I recently picked up a coffee table book about Bollywood cinema, despite the fact that it had Aishwarya Rai on the cover. The book has a pretty good coverage of India cinema. I wish the cover featured the famous photo from Sholay (the two dudes on the motorcycle, one riding on the other's shoulder), or anything else that was a bit of a landmark in Indian cinema. Aishwarya Rai? The doll that can barely act and comes across as someone with no brains in her interviews? Is she the identifying face of Indian cinema?

By the way, I saw a photo of a much younger Prithvi Raj Kapoor. I think the guy was extremely dashing. All of his progeny sucked in the looks department compared to him.

Monday, May 02, 2005


I spent the last weekend in Pondicherry. It was no Goa, but I had been warned to not expect one. No surprises there. That said, it was a great weekend. After a long time I got to do a long drive (well, not so long maybe -- total of 300km in two days) on a decent road in India!

I flew Air Deccan down to Chennai. They gave me tickets at a reasonable price with just one day's notice. Air Deccan turned out to be a pretty decent experience though I have been told of horror stories from others. They are a new one in the family of inexpensie airlines around the world (Southwest being another; I've heard of similar ones in Europe).

We rented a car from Hertz and luckily we got to drive the car ourselves instead of being chauffered around. We headed out from Channai early morning and hit the East Coast Road in no time. Before we knew it, we were in Mamallapuram (aka Mahabalipuram). A short visit to the Five Rathas and the Shore temple and we were on our way again. In hindsight, the temples were quite fascinating. At first sight they seemed really "fresh," if you understand what I mean. I was told later that these temples were cleaned and somewhat touched up recently.

Pondicherry itself is a mix of any other town in south India and a sleepy, quaint French neighbourhood that is reminiscent of New Orleans. There is a visible influence of Aurobindo on the town. We stayed at one of the rest houses affiliated with the Ashram. We also paid visit to the ashram as well as the Auroville. Besides that, there was little to do there (or we found little to do). We did check out a couple of restaurants. Rendezvous was great. We also tried "The Club" -- it has apparently morphed into three restaurants, and we ate at the bistro. It was ok. The bakery "Hot Breads" was quite good -- and it was the only one open at 7 in the morning.

The best part of the trip probably was the drive from Chennai to Pondi and back. Great road, very little traffic and a decent scenery.

A post about creativity

I'm still reading through the article on Gaping void (it's a pretty old one, I just happened to be late to the party).
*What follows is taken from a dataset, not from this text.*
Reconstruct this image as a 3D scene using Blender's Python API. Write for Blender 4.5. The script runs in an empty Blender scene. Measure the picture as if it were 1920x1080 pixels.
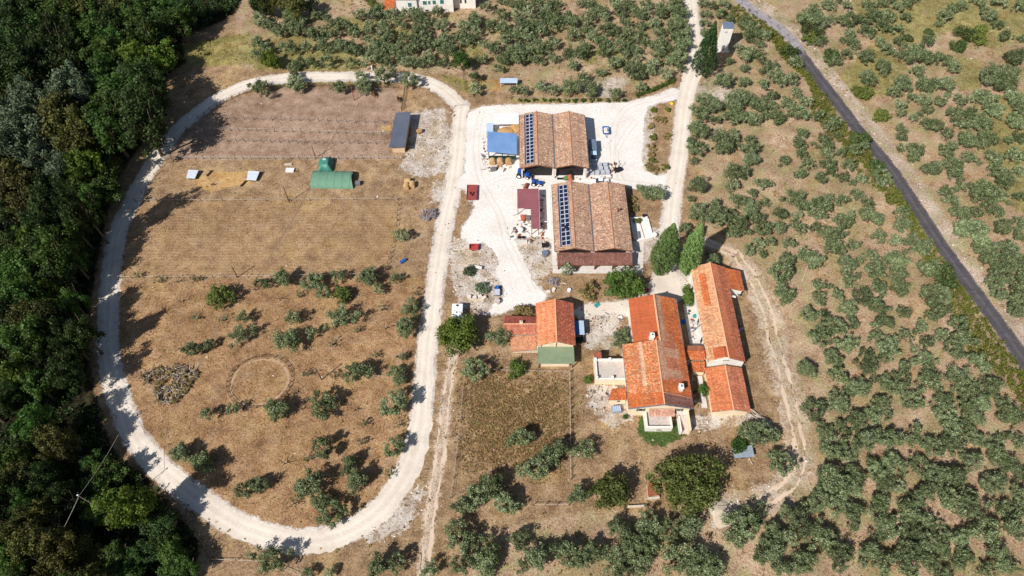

It's titled "How to be creative." The post is nicely written and though it may not come as a revelation, it does remind you of things you might have forgotten. I remember reading somewhere that one suceeds at doing what one enjoys most. I recall one of the professors at IIT Kanpur (whom I met exactly once, and that too because my dad was in town and pulled me along to meet this acquaintance of his) told me, "Enjoy what you do, and do what you enjoy!"